On May 13th, gold prices experienced a minor increase before falling once again below the $4700 per ounce mark. Notably, a major bank recently lowered the risk rating for its gold accumulation product.
Breaking the $4700 Barrier International spot gold fell below $4700 per ounce on May 12th. By 23:00 on May 13th, the price was quoted at $4685.69 per ounce.
An expert from a commercial bank stated that after gold hit a historical high above $5500 per ounce in January, with a single-month surge exceeding 20%, investment risks escalated amid market speculation. Consequently, several banks raised the risk levels for their gold accumulation products at that time, based on a comprehensive assessment of gold prices, market volatility, investor sentiment, and risk tolerance. The current price correction presents a long-term investment opportunity, as the extreme volatility driven by emotional trading has subsided, leading to a corresponding reduction in perceived risk.
An analyst from a financial research firm suggested that gold prices are likely to remain volatile but with an upward bias. The core variable remains geopolitical tensions, such as the situation involving the US and Iran. Although market sensitivity to such news has somewhat diminished, rapid shifts in the geopolitical landscape can still trigger significant price swings. The upcoming release of the US CPI data for April is also a key focus. Given the recent sharp rise in oil prices, core inflation is expected to remain strong, further dampening market expectations for interest rate cuts and exerting some downward pressure on gold. However, upcoming talks between major economies on trade and geopolitical issues could potentially improve market sentiment and support gold prices. Overall, considering the recurring nature of geopolitical tensions and persistent inflation, gold is expected to maintain a volatile but firm trend this week amid a tug-of-war between bullish and bearish forces.
Risk Rating Lowered Recently, a major bank announced an adjustment to the risk rating of its gold accumulation product and the corresponding client risk tolerance level.

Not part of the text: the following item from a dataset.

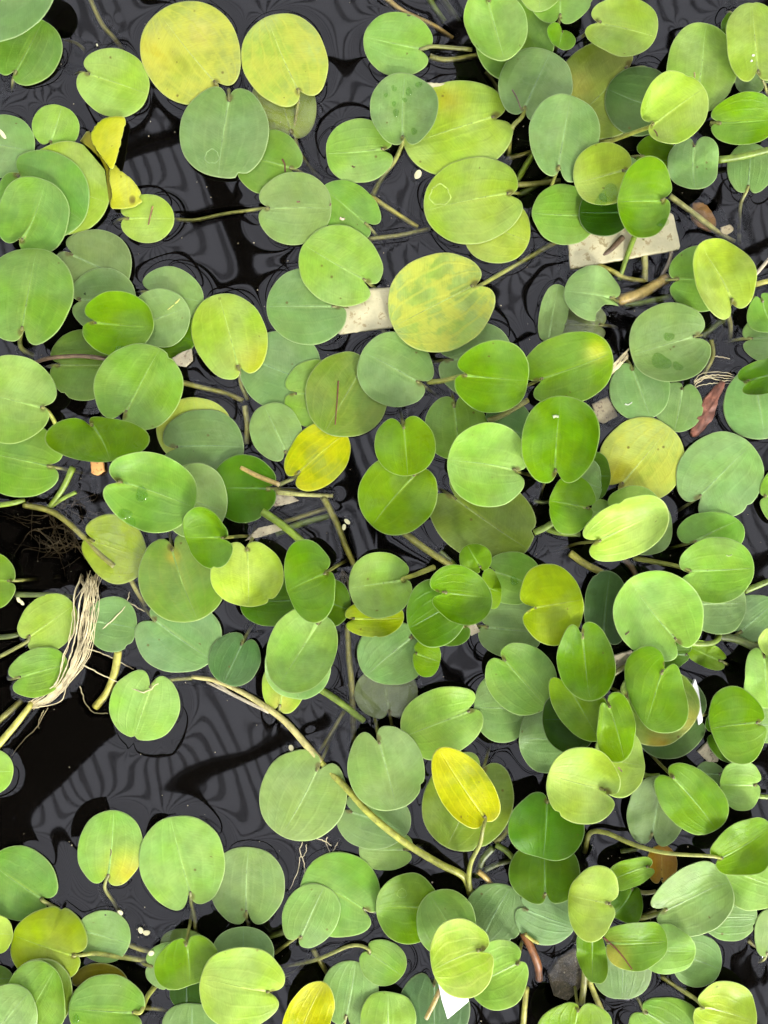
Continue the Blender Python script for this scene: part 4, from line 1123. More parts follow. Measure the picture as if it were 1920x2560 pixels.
# ---------------------------------------------------------------- stems that belong to no visible leaf
STC = dict(o=(150, 150, 66), g=(132, 160, 40), p=(190, 190, 110), t=(205, 178, 96), b=(120, 96, 66), y=(200, 196, 84), r=(150, 92, 36), d=(92, 108, 36), w=(205, 190, 160))
STEMS = [
 ([(222, -10, -4), (255, 60, -5), (285, 95, -7), (315, 135, -12)], 6, 'o', 'pale sunken stem between the long corner leaf and the specked yellow leaf'),
 ([(160, 102, -8), (190, 108, -7), (212, 128, -8), (210, 150, -12)], 4, 'o', 'faint curved sunken stem above the light notched leaf'),
 ([(925, 490, -3), (985, 530, -3), (1045, 568, -6)], 7, 'y', 'pale yellow stem below the drop-covered sage leaf'),
 ([(920, 598, -2), (1000, 588, -2), (1075, 572, -5)], 6, 'o', 'straight olive stem running under the large yellow-midrib leaf'),
 ([(955, -12, -2), (1010, 30, -2), (1080, 62, -3), (1132, 96, -7)], 7, 't', 'tan stem sloping along the upper edge over a bubbly film'),
 ([(1075, 142, -2), (1120, 150, -2), (1200, 138, -5)], 7, 'o', 'lower of two olive stalks beside the light notched leaf'),
 ([(1068, -10, -6), (1090, 25, -6), (1112, 55, -10)], 8, 'g', 'short dark green stem at the upper edge'),
 ([(1100, -10, -9), (1130, 30, -9), (1150, 60, -12)], 9, 'd', 'thick shadowed stem beside the short dark green stem'),
 ([(1215, 180, -5), (1240, 215, -6), (1250, 260, -9)], 5, 'o', 'thin stem beside the dark cupped leaf'),
 ([(1270, 395, -6), (1310, 385, -6), (1345, 372, -9)], 6, 'o', 'short stem left of the tall oval sage leaf'),
 ([(1290, 455, -4), (1320, 405, -4), (1345, 370, -6)], 8, 'g', 'slanting green stem under the tall oval sage leaf'),
 ([(1275, 462, -2), (1330, 460, -2), (1400, 452, -4)], 7, 'o', 'level olive stem above the pointed leaf on the cream board'),
 ([(1295, 488, -5), (1330, 470, -5), (1380, 442, -8)], 8, 'd', 'shadowed stem crossing the level olive stem'),
 ([(1795, 400, 12), (1850, 392, 14), (1935, 372, 16)], 9, 'g', 'bright green stem entering from the photo edge above the grey-green leaf'),
 ([(1675, 490, 0), (1740, 538, -3), (1800, 585, -6), (1835, 605, -10)], 7, 'p', 'pale stem over the sunken brown leaf'),
 ([(1558, 592, 2), (1520, 630, 1), (1478, 658, -3)], 7, 'b', 'brown stem crossing the cream board'),
 ([(1586, 592, 6), (1566, 645, 2), (1548, 700, -4)], 7, 'g', 'green stem crossing the edge of the cream board'),
 ([(1606, 598, 0), (1612, 650, -2), (1612, 705, -6)], 8, 'p', 'pale see-through stem beside the cream board'),
 ([(1672, 555, 0), (1678, 610, -1), (1674, 650, -3), (1648, 702, -8)], 5, 'w', 'thin pale bent stem at the end of the cream board'),
 ([(1488, 660, -2), (1530, 678, -2), (1565, 695, -3), (1612, 702, -5)], 7, 'y', 'yellow stem curving below the cream board'),
 ([(1545, 752, -4), (1600, 735, -3), (1640, 712, -4), (1668, 695, -6)], 15, 't', 'thick tan rhizome beside the leaf with a torn corner'),
 ([(1560, 762, -5), (1610, 756, -5), (1675, 742, -7)], 8, 'g', 'green stem under the thick tan rhizome'),
 ([(1885, 690, 6), (1905, 668, 8), (1932, 636, 10)], 5, 'w', 'whitish stem at the photo edge beside the bright low-notched leaf'),
 ([(1885, 712, 2), (1930, 700, 2)], 7, 'y', 'yellow stem at the photo edge below the whitish stem'),
 ([(1755, 840, -4), (1790, 812, -4), (1820, 790, -6)], 9, 'd', 'dark stem under the bright low-notched leaf'),
 ([(1820, 785, -2), (1826, 815, -3), (1824, 850, -8)], 6, 'o', 'short upright stem under the bright low-notched leaf'),
 ([(1778, 850, 0), (1782, 890, 0), (1760, 935, -3)], 6, 'o', 'curved stem hugging the damp-stained sage leaf'),
 ([(1220, 1052, 14), (1260, 1036, 14), (1320, 1000, 10)], 7, 'o', 'olive stem under the glossy bright green leaf'),
 ([(1335, 1332, 2), (1365, 1318, 4), (1402, 1295, 8)], 8, 'g', 'green stem rising to the bright leaf with side notch'),
 ([(1368, 1322, 0), (1400, 1332, 2), (1450, 1336, 3)], 8, 'g', 'level green stem under the bright leaf with side notch'),
 ([(1425, 1382, 3), (1460, 1408, 3), (1505, 1432, 1)], 9, 'y', 'yellow-green stem beside the golden lime heart leaf'),
 ([(1335, 1252, -2), (1360, 1256, -2), (1385, 1250, -4)], 5, 'd', 'short stem between the tall oval leaf and the very large dull leaf'),
 ([(1860, 1478, 6), (1895, 1464, 8), (1935, 1448, 10)], 8, 'g', 'green stem running from the broad leaf to the photo edge'),
 ([(1560, 1398, -2), (1580, 1420, -3), (1592, 1445, -6)], 8, 'b', 'brown stem stub above the largest pale green leaf'),
 ([(1005, 1328, 0), (1060, 1370, 0), (1128, 1414, -2)], 9, 'o', 'thick olive stem below the cupped half-light leaf'),
 ([(1100, 1378, -4), (1120, 1398, -4), (1138, 1416, -6)], 7, 'g', 'short green stem beside the thick olive stem'),
 ([(602, 1168, 5), (645, 1190, 5), (699, 1212, 5)], 7, 't', 'tan broken stalk with a clean cut end'),
 ([(688, 1230, 1), (740, 1235, 1), (832, 1240, -2)], 6, 'p', 'pale level stem below the bright lemon leaf'),
 ([(655, 1278, 2), (705, 1312, 2), (755, 1354, 0)], 10, 'g', 'thick green stem above the tall glossy leaf'),
 ([(808, 1242, -2), (838, 1300, -3), (862, 1360, -4), (888, 1420, -6)], 9, 'o', 'long mottled olive stem sinking beside the pale round leaf'),
 ([(690, 1335, -6), (750, 1310, -6), (830, 1288, -9)], 9, 'g', 'sunken stem, lower of two below the pale level stem'),
 ([(700, 1308, -6), (750, 1292, -6), (820, 1270, -9)], 6, 'o', 'sunken stem, upper of two below the pale level stem'),
 ([(400, 828, 0), (460, 845, -2), (520, 872, -5)], 8, 'o', 'olive stem reaching dark water under the large half-shaded leaf'),
 ([(450, 955, -1), (510, 970, -2), (570, 985, -4), (608, 1002, -7)], 7, 'o', 'sunken olive stem above the yellow leaf rim'),
 ([(612, 1015, -4), (618, 1060, -4), (616, 1110, -7)], 8, 'p', 'pale upright sunken stem beside the small bluish sage leaf'),
 ([(182, 1168, 2), (155, 1225, 0), (120, 1272, -4)], 8, 'g', 'green stem in the dark crown below the kidney-shaped leaf'),
 ([(190, 1230, 1), (160, 1245, 0), (125, 1268, -4)], 5, 'g', 'thin green stem beside the crown under the kidney-shaped leaf'),
 ([(-12, 1264, 2), (30, 1258, 2), (62, 1250, -2)], 7, 'g', 'green stem entering from the photo edge under the rounded-notch leaf'),
 ([(60, 1262, -3), (120, 1275, -2), (165, 1302, -2), (212, 1345, -3), (250, 1385, -2), (285, 1416, -1)], 8, 'o', 'long green stem lying across the drowned yellow-green leaf'),
 ([(38, 1486, 2), (90, 1487, 1), (135, 1487, -1), (185, 1492, -6)], 7, 'd', 'dark green stem above the curled leaf by the root bundle'),
 ([(-12, 1872, 0), (40, 1810, 0), (82, 1756, -2)], 9, 'y', 'yellow mottled stem at the photo edge below the root bundle'),
 ([(-12, 1808, -2), (20, 1782, -2), (55, 1750, -6)], 8, 'o', 'olive stem beside the yellow mottled stem'),
 ([(-12, 1594, 0), (30, 1590, 0), (60, 1582, -4)], 7, 'd', 'dark stem at the photo edge beside the curled leaf'),
 ([(296, 1626, 0), (287, 1680, -1), (268, 1730, -2), (238, 1768, -4)], 10, 'y', 'thick pale yellow stalk below the shiny grey-green leaf'),
 ([(300, 1380, -3), (330, 1455, -4), (365, 1515, -8)], 6, 'p', 'grey-green sunken stem under the large dull olive leaf'),
 ([(782, 1712, 2), (845, 1752, 2), (910, 1803, -2)], 9, 'g', 'green stem leaving the large smooth light leaf'),
 ([(860, 1778, -4), (832, 1825, -5), (798, 1880, -9)], 5, 'o', 'thin sunken stem beside the long runner'),
 ([(868, 1560, -5), (872, 1640, -5), (880, 1730, -8), (885, 1860, -12)], 8, 'o', 'pale vertical sunken stem beside the ghostly drowned leaf'),
 ([(1240, 2112, 2), (1268, 2130, 3), (1300, 2165, 4)], 7, 'g', 'green stem under the upper deep green leaf'),
 ([(1232, 2118, 0), (1205, 2150, -2), (1192, 2190, -8)], 9, 'd', 'arched dark stem in the shaded crown under the pale olive leaf'),
 ([(1212, 2175, -3), (1245, 2160, -3), (1285, 2150, -5)], 7, 'd', 'level dark stem in the shaded crown'),
 ([(1195, 2178, 0), (1212, 2192, 0), (1228, 2210, -2)], 7, 't', 'short tan stub in the shaded crown'),
 ([(1236, 2105, -1), (1258, 2088, -1), (1272, 2062, -3)], 8, 'o', 'film-covered stem beside the pale olive leaf'),
 ([(322, 2360, -2), (350, 2372, -2), (388, 2380, -4)], 7, 'o', 'pale short stem beside two tiny petals'),
 ([(360, 2518, -3), (400, 2522, -4), (440, 2528, -8)], 6, 'o', 'sunken stem beside the leaf crossed by a thread'),
 ([(782, 2372, -3), (800, 2402, -4), (822, 2440, -8)], 7, 'o', 'sunken stem crossing under the arched pale stalk'),
 ([(720, 2325, -4), (700, 2332, -4), (670, 2340, -7)], 8, 'd', 'dark stem behind the pointed sage leaf'),
 ([(1308, 2332, 2), (1330, 2375, 3), (1345, 2415, 1), (1348, 2448, -4)], 10, 'r', 'thick reddish-brown stem beside the light leaf'),
 ([(1312, 2335, 6), (1328, 2348, 6), (1346, 2358, 6)], 4, 'y', 'short yellow broken end beside the reddish-brown stem'),
 ([(1316, 2468, 6), (1312, 2515, 6), (1307, 2575, 4)], 7, 'y', 'pale yellow stem dropping to the lower edge'),
 ([(1462, 2420, 10), (1460, 2460, 9), (1454, 2512, 8)], 8, 'o', 'olive stem joining the bright leaf at the lower edge'),
 ([(1472, 2450, 4), (1486, 2485, 3), (1506, 2530, 0)], 7, 'y', 'yellow-brown stem beside the olive stem at the lower edge'),
 ([(1100, 2474, 14), (1086, 2505, 14), (1065, 2546, 13)], 6, 't', 'tan cut stalk lying on the dark blue-grey leaf'),
 ([(1600, 1935, 0), (1625, 1940, 0), (1650, 1938, 2)], 7, 'g', 'short green stem left of the broad folded bright leaf'),
 ([(1890, 1990, 8), (1935, 1994, 8)], 6, 'g', 'short green stem from the small ragged leaf to the photo edge'),
 ([(1700, 1600, 22), (1745, 1610, 20), (1785, 1606, 18), (1798, 1590, 14), (1788, 1576, 10)], 7, 'g', 'looped green stalk over the small curled leaf'),
 ([(1790, 1590, 4), (1840, 1598, 5), (1895, 1622, 8)], 10, 'd', 'thick dark green stem under the grey-green edge leaf'),
 ([(1525, 1690, 2), (1555, 1672, 3), (1585, 1655, 4)], 7, 'o', 'olive stem end beside the deep heart leaf'),
 ([(1870, 2350, -3), (1885, 2362, -3), (1905, 2372, -6)], 6, 'p', 'pale sunken stem near the sage edge leaf'),
 ([(1552, 2128, -2), (1580, 2125, -2), (1600, 2118, -4)], 6, 'd', 'short dark stem under the long arched stalk'),
 ([(1600, 2230, 2), (1620, 2232, 2), (1640, 2228, 2)], 6, 'o', 'short olive stem beside the large pale leaf with dark notch'),
 ([(1640, 2275, -2), (1612, 2288, -2), (1590, 2300, -5)], 6, 'o', 'short shaded stem beside the glossy dark green leaf'),
]
for k, (pts, w, c, lab) in enumerate(STEMS):
    g = np.random.default_rng(500 + k)
    W = [P(x, y, z / 1000) for x, y, z in pts]
    b = np.mean(W, axis=0)
    o = tube("stem", [q - b for q in W], w * S, w * S * g.uniform(.8, 1.05), lin(STC[c]) / ALB * g.uniform(.85, 1.1), endcol=lin((225, 205, 150)) / ALB if 'cut' in lab else None, sides=10, at=b)
    o.location = b
    tag(o, lab, "stem", "loose stems among the leaves")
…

Effective May 19th, the product's risk rating will be adjusted to R2 (Low to Medium Risk), aligning it with clients having a C2 (Conservative) or higher risk tolerance level.
The bank specified that individual clients opening new accounts, initiating new lump-sum purchases, or setting up new periodic accumulation plans for this product must undergo a risk assessment through the bank's official channels using a standardized questionnaire. They must achieve a C2 or higher rating (existing valid assessments do not require retesting) and sign the product's risk disclosure document (existing signatures remain valid). These conditions do not apply to existing account holders performing actions such as physical withdrawal, redemption, or managing, modifying, terminating existing periodic plans, or closing their accounts.
Regarding gold price fluctuations and changes in bank product risk settings, from an investor's perspective, the expert offered several suggestions. First, adhere to a long-term investment philosophy. Retail investors often have limited ability to navigate short-term market movements due to factors like information asymmetry and varying levels of expertise and time commitment. Therefore, maintaining a long-term perspective and being prepared for short-term volatility is crucial. Second, consider the banks' risk assessments. Banks adjust product risk levels as a timely warning mechanism for investors, based on their evaluation of market risks. Investors should choose products that align with their own risk appetite and avoid those with excessively high risk. Third, focus on improving investment knowledge and skills to avoid emotional trading driven by chasing rallies or panic selling.